Rahul Vohra on how to measure product/market fit

Rahul Vohra is the founder and CEO of Superhuman. In the early days of the company, he was looking for a metric to measure product/market fit so that he and his team could optimize it.

He eventually came across the following methodology from Sean Ellis:

Simply ask your users: “How would you feel if you could no longer use the product?” with three options: (1) not disappointed, (2) somewhat disappointed, or (3) very disappointed.

It turns out that the benchmark for product/market fit across hundreds of venture-backed startups is 40% of respondents saying “very disappointed”. And as Rahul puts it:

“If more than 40% of your users would be very disappointed without your product, then you should focus on growing your company. If less than 40% of your users would be very disappointed without your product, then you’ll probably struggle to grow.”

40% may not sound like a lot, but it’s an incredibly hard benchmark to beat.

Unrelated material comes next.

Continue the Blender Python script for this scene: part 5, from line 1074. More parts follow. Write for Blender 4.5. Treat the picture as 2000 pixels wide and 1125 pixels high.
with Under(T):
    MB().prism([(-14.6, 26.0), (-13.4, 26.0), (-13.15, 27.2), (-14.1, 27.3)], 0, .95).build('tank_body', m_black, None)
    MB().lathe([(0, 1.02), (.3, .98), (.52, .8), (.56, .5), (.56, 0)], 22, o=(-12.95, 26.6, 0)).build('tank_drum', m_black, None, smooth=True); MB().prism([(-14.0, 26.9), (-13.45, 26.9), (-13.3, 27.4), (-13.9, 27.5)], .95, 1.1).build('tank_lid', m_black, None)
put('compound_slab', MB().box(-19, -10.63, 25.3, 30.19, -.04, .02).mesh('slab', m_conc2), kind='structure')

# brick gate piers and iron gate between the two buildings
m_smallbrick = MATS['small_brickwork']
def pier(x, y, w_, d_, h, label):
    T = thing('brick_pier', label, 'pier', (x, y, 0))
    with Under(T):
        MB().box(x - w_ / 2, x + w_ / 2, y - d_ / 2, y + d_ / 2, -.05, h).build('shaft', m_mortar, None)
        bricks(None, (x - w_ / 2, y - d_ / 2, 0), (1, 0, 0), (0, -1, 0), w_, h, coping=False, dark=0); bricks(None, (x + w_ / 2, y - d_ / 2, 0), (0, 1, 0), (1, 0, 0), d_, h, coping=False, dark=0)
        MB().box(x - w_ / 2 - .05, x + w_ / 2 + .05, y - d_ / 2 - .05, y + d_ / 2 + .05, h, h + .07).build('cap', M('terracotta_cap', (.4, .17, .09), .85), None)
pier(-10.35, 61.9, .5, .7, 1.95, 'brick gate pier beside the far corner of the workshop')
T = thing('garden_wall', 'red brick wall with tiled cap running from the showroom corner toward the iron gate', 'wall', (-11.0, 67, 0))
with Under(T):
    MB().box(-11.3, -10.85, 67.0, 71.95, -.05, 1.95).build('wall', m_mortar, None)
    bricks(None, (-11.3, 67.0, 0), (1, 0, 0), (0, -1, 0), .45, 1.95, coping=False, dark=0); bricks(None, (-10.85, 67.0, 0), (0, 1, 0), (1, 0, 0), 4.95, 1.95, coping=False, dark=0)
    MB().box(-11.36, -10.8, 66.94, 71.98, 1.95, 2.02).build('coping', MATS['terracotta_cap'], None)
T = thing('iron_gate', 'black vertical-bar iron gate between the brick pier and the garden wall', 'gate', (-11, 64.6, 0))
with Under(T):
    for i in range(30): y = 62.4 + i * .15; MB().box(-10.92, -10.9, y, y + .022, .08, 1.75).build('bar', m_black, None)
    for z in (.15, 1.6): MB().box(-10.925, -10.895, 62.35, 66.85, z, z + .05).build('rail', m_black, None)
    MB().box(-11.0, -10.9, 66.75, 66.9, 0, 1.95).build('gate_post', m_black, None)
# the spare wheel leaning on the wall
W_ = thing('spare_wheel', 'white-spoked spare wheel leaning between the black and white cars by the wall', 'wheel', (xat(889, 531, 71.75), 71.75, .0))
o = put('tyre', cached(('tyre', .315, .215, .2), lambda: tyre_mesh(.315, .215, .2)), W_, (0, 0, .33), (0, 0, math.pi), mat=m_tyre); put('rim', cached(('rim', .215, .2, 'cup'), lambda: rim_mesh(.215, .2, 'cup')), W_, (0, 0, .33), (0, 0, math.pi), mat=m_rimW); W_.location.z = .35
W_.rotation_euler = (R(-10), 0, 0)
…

For example, Slack posed this to 731 customers early in the company’s history, and 51% said they would be very disappointed without Slack. One might expect a terrific product like Slack to have a score of 60-80%, but that wasn’t the case.

Rahul’s explanation of why the response options are focused on disappointment rather than happiness is interesting too:

“I think the reason behind that is that if you ask people how they feel about a product and you give them positive potential responses, I think it invites more bias. People are more likely to be polite. And it also doesn’t get to the heart of the matter which is: how necessary has your product become in people’s lives? If you’re trying to build a company that’s going to stand the test of time, you really do have to build a product that matters and that people ultimately come to depend on because it’s just so incredible at what it does. And that’s what this question gets to the heart of.”

If you’re looking to go deeper on this topic, I’d recommend Rahul’s article “How Superhuman Built an Engine to Find Product Market Fit” and Sean Ellis’s book Hacking Growth.